The parents’ stories were at once unique and universal. They were as different as the kids, each of whom stood and proclaimed an identity and purpose, and alike in their love for their children. The ritual called on them all to put forth their best selves, the ideal of what it is they see in themselves. It was the epitome of the “as-if” world Michael Puett says ritual gives us, that ceremonial situation in which all is aligned so that when we go back out into our chaotic lives, we can remember this touchstone and return as needed to the sense of what is best in us.
The program began about 20 years ago when several parents approached the abbot of the San Francisco Zen Center at the time, Norman Fischer, and asked for his help guiding their sons through adolescence. The parents wanted a Buddhist ceremony similar to the bar mitzvah Fischer had created for his twin sons. Fischer obliged, spending two years meeting regularly with the boys.

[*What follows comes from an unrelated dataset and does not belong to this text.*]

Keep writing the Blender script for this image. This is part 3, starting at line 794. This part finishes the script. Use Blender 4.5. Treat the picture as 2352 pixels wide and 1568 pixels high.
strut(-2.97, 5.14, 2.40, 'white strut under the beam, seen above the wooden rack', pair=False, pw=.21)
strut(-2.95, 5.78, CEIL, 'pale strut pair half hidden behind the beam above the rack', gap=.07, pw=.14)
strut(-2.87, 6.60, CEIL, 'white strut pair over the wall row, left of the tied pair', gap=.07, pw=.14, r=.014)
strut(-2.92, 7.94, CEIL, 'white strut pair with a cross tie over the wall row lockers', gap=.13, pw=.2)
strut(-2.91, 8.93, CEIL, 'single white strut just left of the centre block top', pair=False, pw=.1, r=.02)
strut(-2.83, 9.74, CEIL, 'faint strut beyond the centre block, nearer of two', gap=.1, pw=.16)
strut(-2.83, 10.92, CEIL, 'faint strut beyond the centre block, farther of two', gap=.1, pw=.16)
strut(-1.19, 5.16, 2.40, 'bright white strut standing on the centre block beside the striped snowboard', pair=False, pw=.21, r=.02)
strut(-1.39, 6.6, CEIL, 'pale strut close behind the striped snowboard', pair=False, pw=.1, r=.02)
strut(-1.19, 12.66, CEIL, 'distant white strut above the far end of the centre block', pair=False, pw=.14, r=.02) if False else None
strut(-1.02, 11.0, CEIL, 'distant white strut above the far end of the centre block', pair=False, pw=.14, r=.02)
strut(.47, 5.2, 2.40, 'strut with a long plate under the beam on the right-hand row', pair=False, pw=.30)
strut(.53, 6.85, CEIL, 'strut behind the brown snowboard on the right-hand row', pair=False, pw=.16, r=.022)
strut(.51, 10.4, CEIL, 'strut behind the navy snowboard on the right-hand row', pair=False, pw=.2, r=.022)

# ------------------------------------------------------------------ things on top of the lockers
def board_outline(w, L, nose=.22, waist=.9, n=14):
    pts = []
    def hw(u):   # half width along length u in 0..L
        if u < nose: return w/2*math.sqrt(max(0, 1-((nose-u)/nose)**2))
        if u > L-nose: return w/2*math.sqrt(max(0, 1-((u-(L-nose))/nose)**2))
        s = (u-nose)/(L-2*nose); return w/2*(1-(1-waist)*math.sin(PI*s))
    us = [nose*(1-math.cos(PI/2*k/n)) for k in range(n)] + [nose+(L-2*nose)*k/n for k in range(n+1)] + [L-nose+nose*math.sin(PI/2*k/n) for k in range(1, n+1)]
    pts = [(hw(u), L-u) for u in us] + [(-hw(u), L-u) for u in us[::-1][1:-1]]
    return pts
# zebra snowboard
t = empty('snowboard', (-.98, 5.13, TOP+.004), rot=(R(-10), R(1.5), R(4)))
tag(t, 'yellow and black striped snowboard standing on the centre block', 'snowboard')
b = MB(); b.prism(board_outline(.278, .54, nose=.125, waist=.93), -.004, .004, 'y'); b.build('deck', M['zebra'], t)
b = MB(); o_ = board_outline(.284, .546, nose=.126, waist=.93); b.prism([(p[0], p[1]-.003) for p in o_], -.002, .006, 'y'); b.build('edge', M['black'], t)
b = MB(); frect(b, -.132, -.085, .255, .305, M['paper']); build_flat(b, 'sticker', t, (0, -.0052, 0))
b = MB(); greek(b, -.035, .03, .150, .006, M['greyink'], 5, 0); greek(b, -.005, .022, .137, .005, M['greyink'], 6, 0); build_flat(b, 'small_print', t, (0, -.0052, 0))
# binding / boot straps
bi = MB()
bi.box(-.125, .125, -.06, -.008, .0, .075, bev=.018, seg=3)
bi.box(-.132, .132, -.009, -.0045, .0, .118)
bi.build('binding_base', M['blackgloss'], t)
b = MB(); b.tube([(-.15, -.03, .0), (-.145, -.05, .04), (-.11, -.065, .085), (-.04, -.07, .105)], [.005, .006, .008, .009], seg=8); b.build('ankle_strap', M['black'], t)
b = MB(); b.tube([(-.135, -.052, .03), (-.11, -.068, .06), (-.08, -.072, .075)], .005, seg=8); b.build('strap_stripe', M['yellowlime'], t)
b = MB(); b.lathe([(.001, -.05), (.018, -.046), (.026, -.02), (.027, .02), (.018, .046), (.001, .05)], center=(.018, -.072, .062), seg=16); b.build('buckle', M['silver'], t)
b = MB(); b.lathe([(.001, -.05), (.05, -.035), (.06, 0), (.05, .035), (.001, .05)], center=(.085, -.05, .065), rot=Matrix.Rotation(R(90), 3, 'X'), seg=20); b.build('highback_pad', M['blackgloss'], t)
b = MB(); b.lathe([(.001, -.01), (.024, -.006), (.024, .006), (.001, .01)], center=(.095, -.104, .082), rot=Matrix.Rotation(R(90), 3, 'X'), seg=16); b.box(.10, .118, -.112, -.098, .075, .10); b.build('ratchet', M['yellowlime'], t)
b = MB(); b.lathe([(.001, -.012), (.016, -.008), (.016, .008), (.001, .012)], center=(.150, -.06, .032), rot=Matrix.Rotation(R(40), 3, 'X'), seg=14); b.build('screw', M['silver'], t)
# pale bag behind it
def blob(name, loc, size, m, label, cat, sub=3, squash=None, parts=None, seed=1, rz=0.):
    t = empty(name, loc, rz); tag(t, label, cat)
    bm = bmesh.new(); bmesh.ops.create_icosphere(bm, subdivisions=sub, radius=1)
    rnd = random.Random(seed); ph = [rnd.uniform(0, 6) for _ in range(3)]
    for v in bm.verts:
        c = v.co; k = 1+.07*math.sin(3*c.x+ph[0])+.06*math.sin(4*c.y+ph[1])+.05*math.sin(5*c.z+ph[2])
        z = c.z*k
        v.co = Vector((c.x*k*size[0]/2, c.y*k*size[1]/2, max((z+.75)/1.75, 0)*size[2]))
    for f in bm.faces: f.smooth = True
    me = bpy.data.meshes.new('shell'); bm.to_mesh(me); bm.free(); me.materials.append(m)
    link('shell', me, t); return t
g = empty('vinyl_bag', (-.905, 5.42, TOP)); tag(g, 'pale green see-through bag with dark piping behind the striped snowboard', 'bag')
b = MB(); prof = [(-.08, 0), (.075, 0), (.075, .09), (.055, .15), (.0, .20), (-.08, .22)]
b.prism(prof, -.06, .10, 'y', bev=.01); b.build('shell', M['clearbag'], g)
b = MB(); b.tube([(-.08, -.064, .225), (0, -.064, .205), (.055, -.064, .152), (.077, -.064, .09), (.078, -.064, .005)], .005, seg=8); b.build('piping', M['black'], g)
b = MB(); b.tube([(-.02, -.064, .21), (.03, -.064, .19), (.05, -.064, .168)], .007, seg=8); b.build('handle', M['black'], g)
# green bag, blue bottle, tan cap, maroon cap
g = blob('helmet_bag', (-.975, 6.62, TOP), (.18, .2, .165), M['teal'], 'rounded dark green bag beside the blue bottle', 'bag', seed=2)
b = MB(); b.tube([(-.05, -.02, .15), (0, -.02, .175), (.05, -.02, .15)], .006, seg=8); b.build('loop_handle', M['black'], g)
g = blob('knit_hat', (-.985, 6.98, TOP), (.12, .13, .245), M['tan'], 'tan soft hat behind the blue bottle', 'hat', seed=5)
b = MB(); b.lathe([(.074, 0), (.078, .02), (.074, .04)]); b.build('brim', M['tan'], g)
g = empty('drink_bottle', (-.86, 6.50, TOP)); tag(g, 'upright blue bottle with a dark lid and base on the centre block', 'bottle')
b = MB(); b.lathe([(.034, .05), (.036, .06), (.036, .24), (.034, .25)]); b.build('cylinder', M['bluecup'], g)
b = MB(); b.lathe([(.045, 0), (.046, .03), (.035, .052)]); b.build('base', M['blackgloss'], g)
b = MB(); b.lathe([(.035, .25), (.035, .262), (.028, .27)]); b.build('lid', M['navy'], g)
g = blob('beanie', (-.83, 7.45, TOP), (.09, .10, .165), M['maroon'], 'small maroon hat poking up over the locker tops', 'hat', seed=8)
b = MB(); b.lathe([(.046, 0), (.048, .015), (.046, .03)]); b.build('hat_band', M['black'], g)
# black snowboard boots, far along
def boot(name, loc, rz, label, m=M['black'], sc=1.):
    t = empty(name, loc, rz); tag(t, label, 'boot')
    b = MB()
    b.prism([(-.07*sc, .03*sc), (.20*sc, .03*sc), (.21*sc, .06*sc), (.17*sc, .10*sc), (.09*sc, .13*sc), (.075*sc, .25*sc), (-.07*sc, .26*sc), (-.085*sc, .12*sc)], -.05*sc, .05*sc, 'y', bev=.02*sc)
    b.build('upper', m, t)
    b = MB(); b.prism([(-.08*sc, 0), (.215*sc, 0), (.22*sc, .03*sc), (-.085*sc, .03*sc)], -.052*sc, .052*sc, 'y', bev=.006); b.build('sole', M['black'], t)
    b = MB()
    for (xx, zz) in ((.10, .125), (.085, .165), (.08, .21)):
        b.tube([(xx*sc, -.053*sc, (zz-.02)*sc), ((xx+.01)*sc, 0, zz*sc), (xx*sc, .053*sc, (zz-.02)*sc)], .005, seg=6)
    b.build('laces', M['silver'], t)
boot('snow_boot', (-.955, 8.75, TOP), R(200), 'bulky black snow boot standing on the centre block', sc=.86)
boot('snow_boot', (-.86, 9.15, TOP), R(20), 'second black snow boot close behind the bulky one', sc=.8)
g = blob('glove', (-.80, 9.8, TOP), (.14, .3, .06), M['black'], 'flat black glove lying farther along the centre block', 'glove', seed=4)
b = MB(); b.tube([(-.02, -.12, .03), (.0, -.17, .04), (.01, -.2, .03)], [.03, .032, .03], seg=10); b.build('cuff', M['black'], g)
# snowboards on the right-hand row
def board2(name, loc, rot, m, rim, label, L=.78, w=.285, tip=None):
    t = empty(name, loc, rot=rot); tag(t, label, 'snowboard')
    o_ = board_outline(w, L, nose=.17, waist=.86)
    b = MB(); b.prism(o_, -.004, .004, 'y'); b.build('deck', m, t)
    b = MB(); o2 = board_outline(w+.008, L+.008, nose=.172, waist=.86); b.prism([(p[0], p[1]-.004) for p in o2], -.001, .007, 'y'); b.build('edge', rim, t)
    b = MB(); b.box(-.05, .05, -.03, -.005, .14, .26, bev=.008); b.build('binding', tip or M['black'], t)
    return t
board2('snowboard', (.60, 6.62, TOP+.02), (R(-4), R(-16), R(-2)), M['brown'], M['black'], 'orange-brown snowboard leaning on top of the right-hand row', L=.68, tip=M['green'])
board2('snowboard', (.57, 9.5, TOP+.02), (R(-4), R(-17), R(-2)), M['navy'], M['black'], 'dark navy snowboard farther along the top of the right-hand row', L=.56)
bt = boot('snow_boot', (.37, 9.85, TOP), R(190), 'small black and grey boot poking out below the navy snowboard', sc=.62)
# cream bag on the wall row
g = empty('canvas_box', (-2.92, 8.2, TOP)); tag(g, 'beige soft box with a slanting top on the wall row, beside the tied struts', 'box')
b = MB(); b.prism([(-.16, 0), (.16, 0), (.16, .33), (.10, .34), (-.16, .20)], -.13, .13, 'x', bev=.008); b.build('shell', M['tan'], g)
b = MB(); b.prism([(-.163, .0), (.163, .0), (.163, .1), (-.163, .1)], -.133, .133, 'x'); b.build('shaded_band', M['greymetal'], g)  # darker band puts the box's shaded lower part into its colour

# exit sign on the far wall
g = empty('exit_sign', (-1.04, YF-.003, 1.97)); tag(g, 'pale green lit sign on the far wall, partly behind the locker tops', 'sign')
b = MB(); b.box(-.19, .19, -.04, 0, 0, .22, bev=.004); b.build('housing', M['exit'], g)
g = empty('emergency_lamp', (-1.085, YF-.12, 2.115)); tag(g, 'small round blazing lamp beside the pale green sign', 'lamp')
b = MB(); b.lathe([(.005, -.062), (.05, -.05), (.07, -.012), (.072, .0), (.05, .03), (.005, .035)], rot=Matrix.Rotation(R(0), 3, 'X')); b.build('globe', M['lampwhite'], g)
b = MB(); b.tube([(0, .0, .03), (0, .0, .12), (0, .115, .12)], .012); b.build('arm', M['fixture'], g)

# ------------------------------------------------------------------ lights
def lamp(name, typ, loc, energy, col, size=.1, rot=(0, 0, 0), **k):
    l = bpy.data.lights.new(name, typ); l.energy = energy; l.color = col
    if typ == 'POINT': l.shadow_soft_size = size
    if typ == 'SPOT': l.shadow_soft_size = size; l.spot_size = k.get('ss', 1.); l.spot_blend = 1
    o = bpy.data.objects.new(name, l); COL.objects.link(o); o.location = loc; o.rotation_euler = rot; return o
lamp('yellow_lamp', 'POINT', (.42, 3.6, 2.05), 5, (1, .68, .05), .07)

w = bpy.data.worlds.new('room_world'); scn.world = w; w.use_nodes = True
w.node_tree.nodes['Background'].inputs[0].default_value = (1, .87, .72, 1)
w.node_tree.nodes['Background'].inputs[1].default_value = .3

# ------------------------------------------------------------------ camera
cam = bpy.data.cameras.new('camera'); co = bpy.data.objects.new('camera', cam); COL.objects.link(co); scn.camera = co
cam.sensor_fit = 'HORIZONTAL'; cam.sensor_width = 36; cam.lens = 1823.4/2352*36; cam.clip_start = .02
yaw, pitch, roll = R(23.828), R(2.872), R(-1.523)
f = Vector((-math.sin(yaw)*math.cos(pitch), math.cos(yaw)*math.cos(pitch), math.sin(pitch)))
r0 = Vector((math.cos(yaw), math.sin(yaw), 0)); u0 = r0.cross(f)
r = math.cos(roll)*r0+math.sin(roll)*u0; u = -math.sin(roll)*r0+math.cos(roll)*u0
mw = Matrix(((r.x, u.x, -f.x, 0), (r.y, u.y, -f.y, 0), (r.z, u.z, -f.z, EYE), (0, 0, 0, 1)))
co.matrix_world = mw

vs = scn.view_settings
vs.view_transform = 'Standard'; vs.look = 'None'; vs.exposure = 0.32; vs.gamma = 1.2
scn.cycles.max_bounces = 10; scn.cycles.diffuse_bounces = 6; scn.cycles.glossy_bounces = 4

Over the course of that experience, he developed a program based on nine qualities of maturity, or virtues, that they explored together. Today’s program follows that model.
How do we become who we are meant to be? This is a question religion has long engaged. But just because we lose religion, we don’t have to lose the question, or the rituals that help us answer it. Coming of age is a human transition, not a religious one. We all leave childhood for adulthood and take up our places in the world.

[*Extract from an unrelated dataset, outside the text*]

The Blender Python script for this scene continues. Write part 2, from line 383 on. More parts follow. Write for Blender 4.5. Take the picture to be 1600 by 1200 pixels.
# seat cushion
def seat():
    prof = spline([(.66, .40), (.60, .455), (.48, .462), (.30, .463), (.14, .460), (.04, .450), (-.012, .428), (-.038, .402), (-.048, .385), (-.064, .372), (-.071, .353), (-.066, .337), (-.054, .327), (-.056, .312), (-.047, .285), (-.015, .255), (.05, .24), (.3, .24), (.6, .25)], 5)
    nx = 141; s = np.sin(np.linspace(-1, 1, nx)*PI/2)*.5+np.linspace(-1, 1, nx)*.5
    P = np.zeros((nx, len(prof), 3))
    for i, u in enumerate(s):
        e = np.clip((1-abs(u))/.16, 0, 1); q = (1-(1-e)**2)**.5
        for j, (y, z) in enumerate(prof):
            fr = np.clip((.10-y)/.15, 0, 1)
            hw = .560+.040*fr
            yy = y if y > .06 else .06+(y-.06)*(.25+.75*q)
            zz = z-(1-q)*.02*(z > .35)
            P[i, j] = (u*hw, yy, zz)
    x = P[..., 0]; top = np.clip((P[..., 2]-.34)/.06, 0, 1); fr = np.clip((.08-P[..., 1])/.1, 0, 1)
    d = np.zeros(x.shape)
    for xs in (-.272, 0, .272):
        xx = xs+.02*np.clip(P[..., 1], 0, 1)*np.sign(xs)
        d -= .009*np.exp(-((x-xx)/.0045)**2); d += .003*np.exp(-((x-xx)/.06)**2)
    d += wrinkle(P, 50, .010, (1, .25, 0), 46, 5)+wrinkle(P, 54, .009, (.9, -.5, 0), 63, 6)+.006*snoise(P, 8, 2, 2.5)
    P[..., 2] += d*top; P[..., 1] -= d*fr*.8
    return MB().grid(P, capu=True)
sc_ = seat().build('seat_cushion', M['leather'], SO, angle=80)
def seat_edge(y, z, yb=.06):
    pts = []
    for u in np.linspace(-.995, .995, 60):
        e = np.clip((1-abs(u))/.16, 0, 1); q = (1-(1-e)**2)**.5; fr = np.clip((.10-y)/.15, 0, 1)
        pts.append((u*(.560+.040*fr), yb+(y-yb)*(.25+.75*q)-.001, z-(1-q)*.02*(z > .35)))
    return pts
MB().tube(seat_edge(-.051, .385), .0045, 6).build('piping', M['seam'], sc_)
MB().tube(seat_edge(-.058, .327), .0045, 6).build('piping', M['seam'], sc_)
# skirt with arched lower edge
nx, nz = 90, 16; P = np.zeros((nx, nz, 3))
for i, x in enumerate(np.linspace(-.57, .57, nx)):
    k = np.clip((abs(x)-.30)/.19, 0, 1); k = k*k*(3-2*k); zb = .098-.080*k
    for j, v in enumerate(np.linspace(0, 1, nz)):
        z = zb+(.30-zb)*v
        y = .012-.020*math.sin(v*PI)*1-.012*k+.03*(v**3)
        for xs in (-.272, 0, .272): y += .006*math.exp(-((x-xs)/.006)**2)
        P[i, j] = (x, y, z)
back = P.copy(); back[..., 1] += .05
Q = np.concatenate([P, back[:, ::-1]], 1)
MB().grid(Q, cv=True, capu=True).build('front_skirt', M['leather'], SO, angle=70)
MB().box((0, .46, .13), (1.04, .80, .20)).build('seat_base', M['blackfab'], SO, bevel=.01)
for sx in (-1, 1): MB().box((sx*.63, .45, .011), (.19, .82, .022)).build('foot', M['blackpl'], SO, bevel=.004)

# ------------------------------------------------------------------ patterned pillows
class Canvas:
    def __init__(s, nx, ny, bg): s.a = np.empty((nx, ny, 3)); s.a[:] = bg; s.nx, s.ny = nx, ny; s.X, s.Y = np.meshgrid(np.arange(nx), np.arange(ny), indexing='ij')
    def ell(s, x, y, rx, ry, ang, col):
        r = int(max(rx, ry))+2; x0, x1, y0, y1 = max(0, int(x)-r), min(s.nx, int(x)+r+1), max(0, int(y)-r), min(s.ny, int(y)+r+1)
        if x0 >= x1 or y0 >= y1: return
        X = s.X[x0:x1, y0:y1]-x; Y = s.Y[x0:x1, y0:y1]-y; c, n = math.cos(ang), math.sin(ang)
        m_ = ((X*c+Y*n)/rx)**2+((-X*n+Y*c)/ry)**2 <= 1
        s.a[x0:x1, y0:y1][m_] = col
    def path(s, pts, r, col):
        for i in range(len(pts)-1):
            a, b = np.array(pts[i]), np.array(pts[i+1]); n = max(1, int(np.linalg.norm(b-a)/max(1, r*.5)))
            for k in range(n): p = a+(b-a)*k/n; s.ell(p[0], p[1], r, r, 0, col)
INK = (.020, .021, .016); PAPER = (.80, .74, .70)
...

Before the ceremony, the students and parents attended a dharma talk. “Today is one of those days that’s never happened before,” the teacher said by way of opening. He laughed and went on to explain: “It’s boundless and unpredictable. What will you do with today?” He said that the Zen tradition is about finding your place. “Can you stand your ground, speak your truth, and honor your gifts?” he asked. He encouraged listeners to seek a life based not on image but on a felt sense, on what we know in our “heart brain.” He said material wealth and exploitation would not bring an extraordinary life. In fact, that would be an ordinary one. Instead, “what is extraordinary is to settle down in what is ordinary and bring it alive.”